Educators are turning to mindfulness with increasing frequency--perhaps a good thing, considering how digital technology is splitting kids' attention spans too. (The average American teen sends and receives more than 3,000 text messages a month.) A Bay Area--based program called Mindful Schools offers online mindfulness training to teachers, instructing them in how to equip children to concentrate in classrooms and deal with stress. Launched in 2010, the group has reached more than 300,000 pupils, and educators in 43 countries and 48 states have taken its courses online.

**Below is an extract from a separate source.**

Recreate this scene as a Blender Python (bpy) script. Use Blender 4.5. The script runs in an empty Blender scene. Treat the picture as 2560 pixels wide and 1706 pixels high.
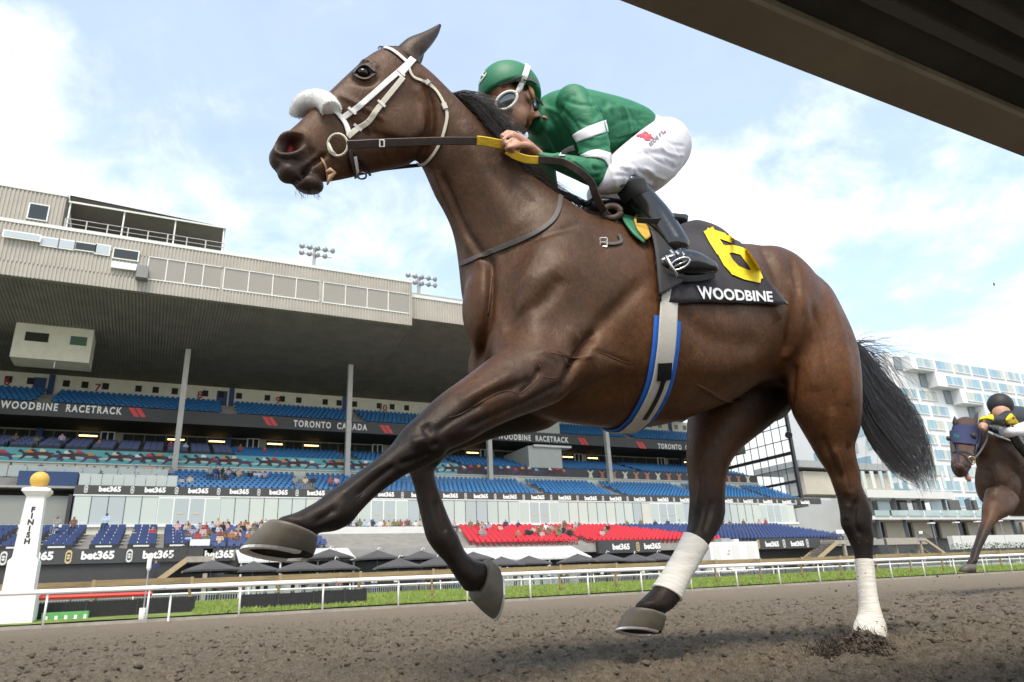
import bpy, bmesh, math, random
import numpy as np
from mathutils import Vector, Matrix
from mathutils.bvhtree import BVHTree
from mathutils.kdtree import KDTree
random.seed(7); RNG = np.random.default_rng(7)
scene = bpy.context.scene
COL = scene.collection
# ------------------------------------------------------------------ camera
FOC, CX, CY, CAMH = 1732.0, 1280.0, 853.0, 0.25      # focal length and centre in photo pixels, metres above the dirt
def _ray(x, y): return Vector(((x-CX)/FOC, -(y-CY)/FOC, -1.0))
_X = _ray(4896, 1297).normalized()                   # the track direction
_U = _X.cross(_ray(3896, 1347)).normalized()
if _U.y < 0: _U = -_U
_Y = _U.cross(_X)
ROT = Matrix((_X, _Y, _U))                           # camera axes -> world axes
cam_data = bpy.data.cameras.new('camera'); cam = bpy.data.objects.new('camera', cam_data); COL.objects.link(cam)
cam.matrix_world = Matrix.Translation((0, 0, CAMH)) @ ROT.to_4x4()
cam_data.sensor_width = 36.0; cam_data.lens = 36.0*FOC/2560.0
cam_data.clip_start = 0.02; cam_data.clip_end = 6000
cam_data.dof.use_dof = True; cam_data.dof.focus_distance = 2.25; cam_data.dof.aperture_fstop = 11.0
scene.camera = cam
CAMP = Vector((0, 0, CAMH)); FWD = ROT @ Vector((0, 0, -1))
def P(x, y, Y):                                      # where a sight line meets the vertical plane at distance Y across the track
    v = ROT @ _ray(x, y); return CAMP + v*(Y/v.y)
def depth(p): return (p-CAMP).dot(FWD)
def Q(x, y, D): return CAMP + (ROT @ _ray(x, y))*D   # the same at a given depth
def proj(p):
    c = ROT.transposed() @ (Vector(p)-CAMP); return CX-FOC*c.x/c.z, CY+FOC*c.y/c.z
# ------------------------------------------------------------------ sky and sun
SUN_EL, SUN_AZ = math.radians(58), math.radians(205)  # azimuth from +Y (towards the stand), turning towards +X
world = bpy.data.worlds.new('World'); scene.world = world; world.use_nodes = True
wn = world.node_tree; wn.nodes.clear()
def wnode(t, **k):
    n = wn.nodes.new(t)
    for a, b in k.items(): setattr(n, a, b)
    return n
sky = wnode('ShaderNodeTexSky', sky_type='NISHITA', sun_disc=False, sun_elevation=SUN_EL, sun_rotation=SUN_AZ)
sky.air_density = 1.0; sky.dust_density = .3; sky.ozone_density = 2.5
tc = wnode('ShaderNodeTexCoord'); sep = wnode('ShaderNodeSeparateXYZ'); wn.links.new(tc.outputs['Generated'], sep.inputs[0])
def wmath(op, a, b=None, clamp=False):
    n = wnode('ShaderNodeMath', operation=op, use_clamp=clamp)
    for i, v in enumerate((a, b)):
        if v is None: continue
        if isinstance(v, (int, float)): n.inputs[i].default_value = v
        else: wn.links.new(v, n.inputs[i])
    return n.outputs[0]
zc = wmath('ADD', wmath('MAXIMUM', sep.outputs[2], 0.0), 0.22)
comb = wnode('ShaderNodeCombineXYZ')
wn.links.new(wmath('DIVIDE', sep.outputs[0], zc), comb.inputs[0]); wn.links.new(wmath('DIVIDE', sep.outputs[1], zc), comb.inputs[1])
comb.inputs[2].default_value = 3.7
def wnoise(scale, detail, rough, dist):
    n = wnode('ShaderNodeTexNoise'); n.inputs['Scale'].default_value = scale; n.inputs['Detail'].default_value = detail
    n.inputs['Roughness'].default_value = rough; n.inputs['Distortion'].default_value = dist
    wn.links.new(comb.outputs[0], n.inputs['Vector']); return n.outputs[0]
big, mid, fine = wnoise(0.9, 6, .55, .3), wnoise(2.4, 8, .62, .5), wnoise(7, 6, .6, .8)
lowsky = wmath('SUBTRACT', 0.62, wmath('MULTIPLY', sep.outputs[2], 1.12))          # more cloud towards the horizon
dens = wmath('ADD', wmath('ADD', wmath('MULTIPLY', big, 1.5), wmath('MULTIPLY', mid, .8)), lowsky)
dens = wmath('ADD', dens, wmath('MULTIPLY', fine, .22))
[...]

"It was always my intention that mindfulness move into the mainstream," says Kabat-Zinn, whose MBSR bible, Full Catastrophe Living, first published in 1990, was just reissued. Lately, the professor has also been spreading the gospel abroad. On a November trip to Beijing, he helped lead a mindfulness retreat for about 250 Chinese students, monks and scientists. "This is something that people are now finding compelling in many countries and many cultures, and the reason is the science," he says.
LISTENING TO LIFE
The MBSR class I took consisted of 21 hours of class time, but there was homework. One week, we were assigned to eat a snack mindfully and "remember to inhale/exhale regularly (and with awareness!)," according to a handout. Since we were New Yorkers, another week's assignment was to count fellow passengers on a subway train. One student in my class said he had a mindfulness breakthrough when he stopped listening to music and playing games on his phone while riding to work. Instead, he observed the people around him, which he said helped him be more present when he arrived at his office.